** START OF Records for this exercise **
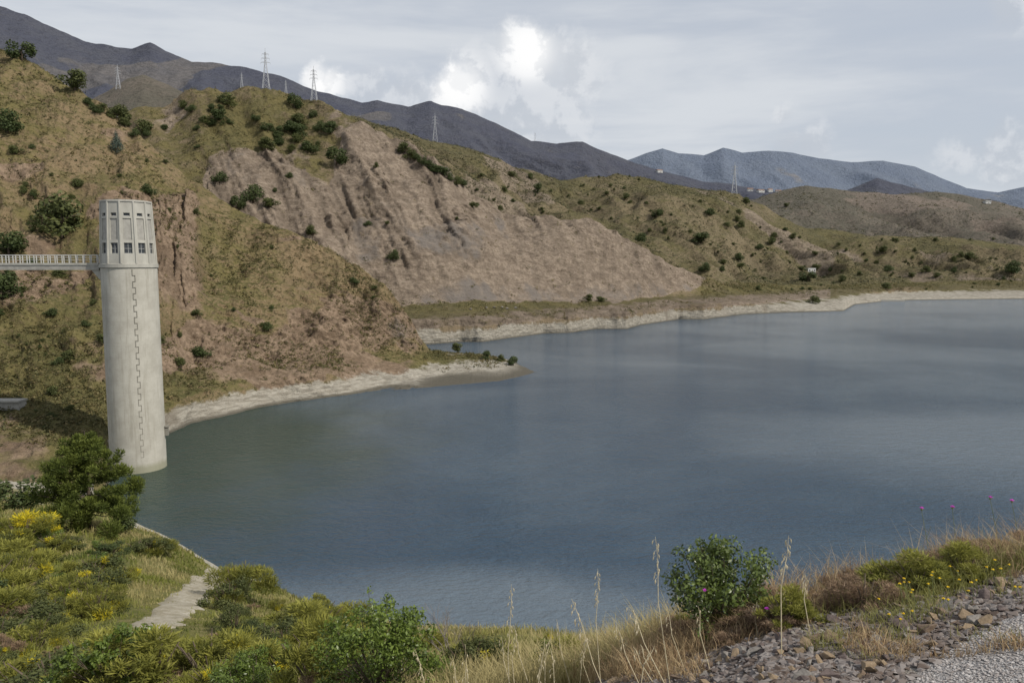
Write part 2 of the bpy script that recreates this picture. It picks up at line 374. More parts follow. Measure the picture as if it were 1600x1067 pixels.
def dm(amp,s,seed,rk=0.0,ck=.35):
    def f(X,Y,Z,PX,PY):
        up=ss(2,25,Z)
        R=X.shape[0];v=np.linspace(0,1,R)[:,None]
        w_=X+Y*.4+s*.45*fbm(X/s,Y/s,seed+3,4)
        g=ridg(w_/s,Y/s*.6,seed,5,.58)
        k=1-(1-ck)*ss(.6,.85,v)
        d=((g-.55)*amp+fbm(X/s*3,Y/s*3,seed+5,5,.6)*amp*.25)*up*k
        return X,Y-d*.5,Z+d*.6,{'rock':ss(.1,.5,fbm(X/s*1.5,Y/s*1.5,seed+9,4))*rk,'vr':ss(.58,.32,g)*.4*up}
    return f
loft('mid_hills',px,[Qa,Q0,Q1,Q2,Q3,Q4,Q5],[3,55,55,55,8,8],dm(66,120,12,.75),M_mid,'olive scrub hills beyond the quarry and the far shore')
px=np.arange(60,420,4.0)
T0=L([(60,260,520),(420,300,520)],px);T1=L([(60,190,760),(120,165,760),(170,140,770),(200,120,780),(225,114,780),(262,130,780),(300,150,770),(350,172,770),(420,210,760)],px);T2=off(T1,100,dz=-40)
loft('back_hill',px,[T0,T1,T2],[50,10],dm(14,90,31,.9),M_right,'small pale olive hill peeping behind the left skyline')
px=np.arange(960,1901,5.0)
T0=L([(960,420,1050),(1900,440,1100)],px);T1=L([(960,365,1300),(1200,365,1300),(1900,400,1300)],px)
T2=L([(960,330,1600),(1100,318,1600),(1180,309,1600),(1200,302,1600),(1260,290,1620),(1330,300,1620),(1400,304,1600),(1460,298,1620),(1500,304,1620),(1560,316,1600),(1600,328,1600),(1900,345,1600)],px);T3=off(T2,400,dz=-90)
loft('right_hill',px,[T0,T1,T2,T3],[50,50,8],dm(95,210,41,.7,.2),M_right,'grey brown rounded hill behind the far right shore')
px=np.arange(-350,1300,4.0)
T0=L([(-350,400,1500),(1300,400,1500)],px)
T1=L([(-350,180,2000),(0,180,2000),(400,220,2000),(700,260,2050),(1000,320,2050),(1300,330,2050)],px)
T2=L([(-350,-40,2600),(0,8,2600),(40,20,2600),(80,40,2600),(130,62,2600),(180,70,2600),(205,74,2600),(235,63,2600),(262,77,2600),(300,94,2600),(345,99,2600),(380,103,2600),(415,110,2600),(445,119,2600),(475,133,2600),(510,146,2600),(540,154,2600),(565,161,2600),(590,156,2600),(615,161,2600),(640,167,2600),(658,161,2600),(673,156,2600),(690,163,2600),(720,169,2600),(760,186,2600),(800,203,2600),(830,218,2600),(870,222,2600),(910,218,2600),(950,236,2600),(985,249,2600),(1020,262,2600),(1060,272,2600),(1100,283,2600),(1150,290,2600),(1200,298,2600),(1300,320,2600)],px);T3=off(T2,600,dz=-200)
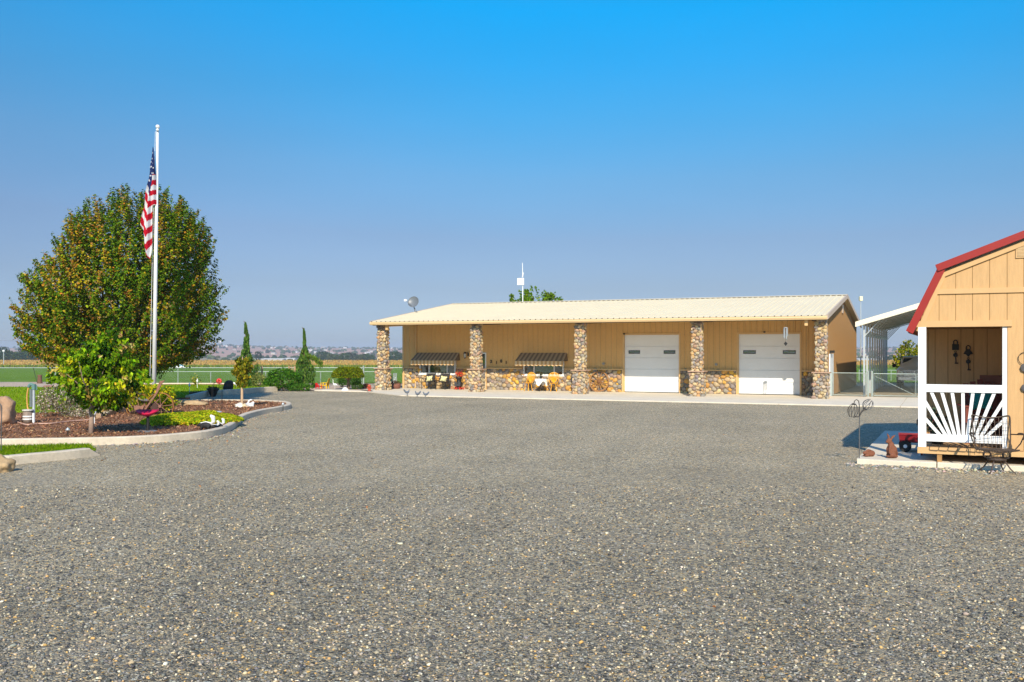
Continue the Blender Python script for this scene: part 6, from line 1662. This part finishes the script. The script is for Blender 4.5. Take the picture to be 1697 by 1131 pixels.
# --- rusty walking plow with two steel wheels
yp = 31.6; b = Vector((P(262, 690, yp).x, yp, MZ))
M_RUSTY = mat('rusty_steel', (.27, .13, .085), .8, var=.35, scale=10, bump=.3)
M_RUST2 = mat('orange_rust', (.36, .15, .035), .85, var=.3, scale=8)
t = thing('antique_plow', 'rusty antique plow with spoked steel wheels in front of golden shrub', 'plow', b)
def X(px, py, dy=0.0): return P(px, py, yp + dy) - b
def steel_wheel(c, r, dy):
    c = Vector(c); n = 32; v_ = []; 
    for rr_, y in ((r, -.05), (r, .05), (r - .02, .05), (r - .02, -.05)): v_ += [c + Vector((rr_ * math.cos(2 * math.pi * i / n), y, rr_ * math.sin(2 * math.pi * i / n))) for i in range(n)]
    m = MB(); m.add(v_, [(a * n + i, a * n + (i + 1) % n, ((a + 1) % 4) * n + (i + 1) % n, ((a + 1) % 4) * n + i) for a in range(4) for i in range(n)]); w = m.build('wheel', M_RUST2, t)
    s_ = MB()
    for k in range(8): a = 2 * math.pi * k / 8 + .1; s_.tube([c + Vector((0, .03 * (-1) ** k, 0)), c + Vector((r - .02, 0, 0)) * 0 + Vector(((r - .02) * math.cos(a), 0, (r - .02) * math.sin(a)))], .012, 5)
    s_.lathe([(.0, -.07), (.05, -.07), (.05, .07), (0, .07)], 12, c, rot=Matrix.Rotation(R(90), 3, 'X')); s_.build('spokes', M_RUSTY, w)
c = X(266, 673.5); steel_wheel(c, .45, 0); c2 = X(230, 673, .7); steel_wheel(c2, .43, 0)
m = MB(); m.tube([c, c2], .025); m.build('axle', M_RUSTY, t)
m = MB(); m.bar(X(240, 680, -.1), X(261, 650, -.1), .035, .055); m.bar(X(238, 682, -.05), X(263, 662, .1), .04, .05); m.build('beam', M_RUSTY, t, bevel=.008)
m = MB(); m.prism([(X(259, 0).x, X(0, 653).z), (X(264, 0).x, X(0, 638).z), (X(267, 0).x, X(0, 632).z), (X(276, 0).x, X(0, 630).z), (X(270, 0).x, X(0, 637).z), (X(262, 0).x, X(0, 654).z)], -.13, -.09, 'y'); m.build('fin_blade', M_RUSTY, t, bevel=.006)
m = MB(); m.prism([(X(220, 0).x, X(0, 674).z), (X(228, 0).x, X(0, 671).z), (X(236, 0).x, X(0, 673).z), (X(243, 0).x, X(0, 672).z), (X(240, 0).x, X(0, 679).z), (X(235, 0).x, X(0, 677).z), (X(229, 0).x, X(0, 683).z), (X(226, 0).x, X(0, 677).z)], -.2, -.14, 'y'); m.build('moldboard', M_RUSTY, t, bevel=.008)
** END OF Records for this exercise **
= Problem details =
Your task is to reproduce all of the material exactly. The pictures stay out.

= Answer for this exercise =
Write part 2 of the bpy script that recreates this picture. It picks up at line 374. More parts follow. Measure the picture as if it were 1600x1067 pixels.
def dm(amp,s,seed,rk=0.0,ck=.35):
    def f(X,Y,Z,PX,PY):
        up=ss(2,25,Z)
        R=X.shape[0];v=np.linspace(0,1,R)[:,None]
        w_=X+Y*.4+s*.45*fbm(X/s,Y/s,seed+3,4)
        g=ridg(w_/s,Y/s*.6,seed,5,.58)
        k=1-(1-ck)*ss(.6,.85,v)
        d=((g-.55)*amp+fbm(X/s*3,Y/s*3,seed+5,5,.6)*amp*.25)*up*k
        return X,Y-d*.5,Z+d*.6,{'rock':ss(.1,.5,fbm(X/s*1.5,Y/s*1.5,seed+9,4))*rk,'vr':ss(.58,.32,g)*.4*up}
    return f
loft('mid_hills',px,[Qa,Q0,Q1,Q2,Q3,Q4,Q5],[3,55,55,55,8,8],dm(66,120,12,.75),M_mid,'olive scrub hills beyond the quarry and the far shore')
px=np.arange(60,420,4.0)
T0=L([(60,260,520),(420,300,520)],px);T1=L([(60,190,760),(120,165,760),(170,140,770),(200,120,780),(225,114,780),(262,130,780),(300,150,770),(350,172,770),(420,210,760)],px);T2=off(T1,100,dz=-40)
loft('back_hill',px,[T0,T1,T2],[50,10],dm(14,90,31,.9),M_right,'small pale olive hill peeping behind the left skyline')
px=np.arange(960,1901,5.0)
T0=L([(960,420,1050),(1900,440,1100)],px);T1=L([(960,365,1300),(1200,365,1300),(1900,400,1300)],px)
T2=L([(960,330,1600),(1100,318,1600),(1180,309,1600),(1200,302,1600),(1260,290,1620),(1330,300,1620),(1400,304,1600),(1460,298,1620),(1500,304,1620),(1560,316,1600),(1600,328,1600),(1900,345,1600)],px);T3=off(T2,400,dz=-90)
loft('right_hill',px,[T0,T1,T2,T3],[50,50,8],dm(95,210,41,.7,.2),M_right,'grey brown rounded hill behind the far right shore')
px=np.arange(-350,1300,4.0)
T0=L([(-350,400,1500),(1300,400,1500)],px)
T1=L([(-350,180,2000),(0,180,2000),(400,220,2000),(700,260,2050),(1000,320,2050),(1300,330,2050)],px)
T2=L([(-350,-40,2600),(0,8,2600),(40,20,2600),(80,40,2600),(130,62,2600),(180,70,2600),(205,74,2600),(235,63,2600),(262,77,2600),(300,94,2600),(345,99,2600),(380,103,2600),(415,110,2600),(445,119,2600),(475,133,2600),(510,146,2600),(540,154,2600),(565,161,2600),(590,156,2600),(615,161,2600),(640,167,2600),(658,161,2600),(673,156,2600),(690,163,2600),(720,169,2600),(760,186,2600),(800,203,2600),(830,218,2600),(870,222,2600),(910,218,2600),(950,236,2600),(985,249,2600),(1020,262,2600),(1060,272,2600),(1100,283,2600),(1150,290,2600),(1200,298,2600),(1300,320,2600)],px);T3=off(T2,600,dz=-200)
Continue the Blender Python script for this scene: part 6, from line 1662. This part finishes the script. The script is for Blender 4.5. Take the picture to be 1697 by 1131 pixels.
# --- rusty walking plow with two steel wheels
yp = 31.6; b = Vector((P(262, 690, yp).x, yp, MZ))
M_RUSTY = mat('rusty_steel', (.27, .13, .085), .8, var=.35, scale=10, bump=.3)
M_RUST2 = mat('orange_rust', (.36, .15, .035), .85, var=.3, scale=8)
t = thing('antique_plow', 'rusty antique plow with spoked steel wheels in front of golden shrub', 'plow', b)
def X(px, py, dy=0.0): return P(px, py, yp + dy) - b
def steel_wheel(c, r, dy):
    c = Vector(c); n = 32; v_ = []; 
    for rr_, y in ((r, -.05), (r, .05), (r - .02, .05), (r - .02, -.05)): v_ += [c + Vector((rr_ * math.cos(2 * math.pi * i / n), y, rr_ * math.sin(2 * math.pi * i / n))) for i in range(n)]
    m = MB(); m.add(v_, [(a * n + i, a * n + (i + 1) % n, ((a + 1) % 4) * n + (i + 1) % n, ((a + 1) % 4) * n + i) for a in range(4) for i in range(n)]); w = m.build('wheel', M_RUST2, t)
    s_ = MB()
    for k in range(8): a = 2 * math.pi * k / 8 + .1; s_.tube([c + Vector((0, .03 * (-1) ** k, 0)), c + Vector((r - .02, 0, 0)) * 0 + Vector(((r - .02) * math.cos(a), 0, (r - .02) * math.sin(a)))], .012, 5)
    s_.lathe([(.0, -.07), (.05, -.07), (.05, .07), (0, .07)], 12, c, rot=Matrix.Rotation(R(90), 3, 'X')); s_.build('spokes', M_RUSTY, w)
c = X(266, 673.5); steel_wheel(c, .45, 0); c2 = X(230, 673, .7); steel_wheel(c2, .43, 0)
m = MB(); m.tube([c, c2], .025); m.build('axle', M_RUSTY, t)
m = MB(); m.bar(X(240, 680, -.1), X(261, 650, -.1), .035, .055); m.bar(X(238, 682, -.05), X(263, 662, .1), .04, .05); m.build('beam', M_RUSTY, t, bevel=.008)
m = MB(); m.prism([(X(259, 0).x, X(0, 653).z), (X(264, 0).x, X(0, 638).z), (X(267, 0).x, X(0, 632).z), (X(276, 0).x, X(0, 630).z), (X(270, 0).x, X(0, 637).z), (X(262, 0).x, X(0, 654).z)], -.13, -.09, 'y'); m.build('fin_blade', M_RUSTY, t, bevel=.006)
m = MB(); m.prism([(X(220, 0).x, X(0, 674).z), (X(228, 0).x, X(0, 671).z), (X(236, 0).x, X(0, 673).z), (X(243, 0).x, X(0, 672).z), (X(240, 0).x, X(0, 679).z), (X(235, 0).x, X(0, 677).z), (X(229, 0).x, X(0, 683).z), (X(226, 0).x, X(0, 677).z)], -.2, -.14, 'y'); m.build('moldboard', M_RUSTY, t, bevel=.008)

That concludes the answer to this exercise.